While a good deal of what you say in the OP has merit, I would question your contention here.
'Freedom of belief' was not anywhere endorsed in the ancient world of antiquity from which the Qur'an emerged, so I would find it odd to expect it to teach such a radical doctrine.
The Greeks did not tolerate Socrates preaching about an inner deity of 'conscience' to which he had access outside the Athenian gods of the city, so they executed him and persecuted his followers.
The Romans were more 'tolerant' of cultic diversity but didn't believe in freedom of religion: you could keep your native gods, but you had to honour the state religion of the emperor as a living deity and recognise the gods of Rome with sacrifices on top of or subsumed within your native pantheon, or else you'd be variously penalized, depending on the generosity of a given emperor or procurators. Thus we find that worshippers of Magna Mater, the Asiatic Mysteries, Mithraists, Jews and Christians were variously persecuted, executed or simply discriminated against under the Republic and Empire. Freedom of religion,
per se, didn't become a legal norm until Constantine passed the Edict of Milan in 313 (that proclaimed to all "
religions the right of open and free observance of their worship for the sake of the peace of our times, that each one may have the free opportunity to worship as he pleases" for the first and last time in Roman or Byzantine history), and which stayed in place until Emperors Gratian, Valentinian and Theodosius revoked it in 380 by making Catholic Christianity the new state religion in their
Edict of Thessalonica.
Theodosius followed this with the prohibition of all pagan sacrifices; and when he was established as sole Emperor (following Gratian's murder by his own troops) a series of edicts were issued in 391 AD - 392 AD abolishing pagan cults and ceremonies, although paganism as such didn't vanish entirely until the sixth century in Byzantium.
Among the early church fathers of Christianity, such as Lactantius and Tertullian, a belief that religion was above all a free choice in accordance with one's conscience first emerges (and was implemented, for nearly 70 years, by the first Christian emperor Constantine in 313), but while it was still paid lip-service to in principle in the Latin West (not the orthodox east), later church leadership departed from it as the state in the West began to prosecute and execute both apostates and heretics with clerical connivance.

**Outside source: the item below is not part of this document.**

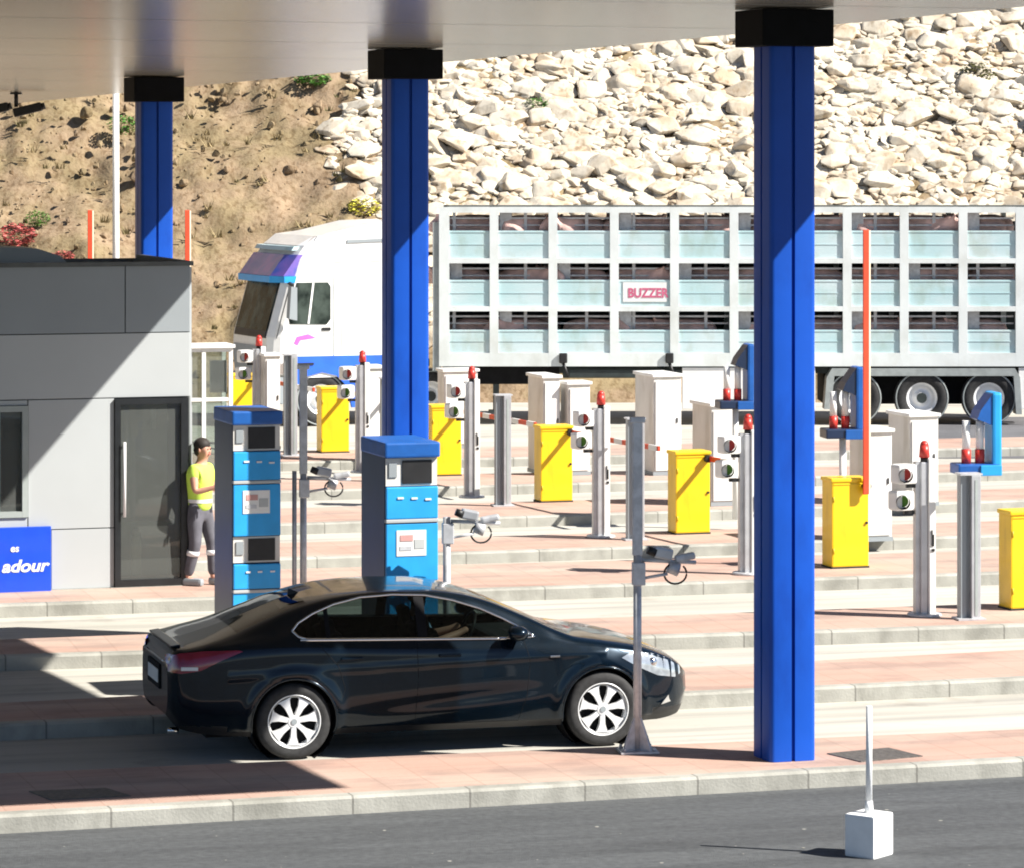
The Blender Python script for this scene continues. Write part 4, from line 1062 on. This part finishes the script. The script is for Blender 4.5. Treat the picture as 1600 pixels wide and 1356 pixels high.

Against this background, the Qur'anic teaching doesn't seem at all reactionary: it was actually fairly enlightened - and I say that as someone who is not well-disposed towards other elements of Qur'anic ethical norms. By the time Islam came on the scene in the 7th century, the world of late antiquity was a bleakly intolerant place, from Sassanid Iran (where Zoroastrians were savagely suppressing Syriac Christianity), to the anti-Judaic legislation of certain Byzantine emperors and their corresponding suppression of the lingering traces of paganism, a trend which perhaps reached its apogee in the Western Holy Roman Emperor Charlemagne's decision, in 722 A.D. during the
Saxon Wars, to order the massacre of 4,500
Saxon pagans and forcibly convert the rest of the Saxon people to Christianity.
We see, for instance, Muhammad stating in the 109th Sura:
Say: O disbelievers!
I worship not that which ye worship;
Nor worship ye that which I worship.
And I shall not worship that which ye worship.
Nor will ye worship that which I worship.
Unto you your religion, and unto me my religion.
While this was a Makkan sura delivered
before Muhammad became a military leader who fought idolaters and smashed their statues (according to the traditional Sunnah accounts), verse (
ayah)
256 of Al-Baqara which includes the aphorism, "
there is no compulsion in religion, the right path has been distinguished from error" is, to my understanding, widely recognised as Medinan in origin.
How one reconciles this with later Hadith, which interpret the infamous and equally Medinan sword verse of the Qur'an (
"slay the polytheists wherever you find them") as mandating the slaughter of infidels if they refuse to either convert or pay the poll tax (there are some hadiths which say polytheists can pay the poll tax like Abrahamic people of the book and some which say they must convert or die), is a question better answered by an Islamic theologian.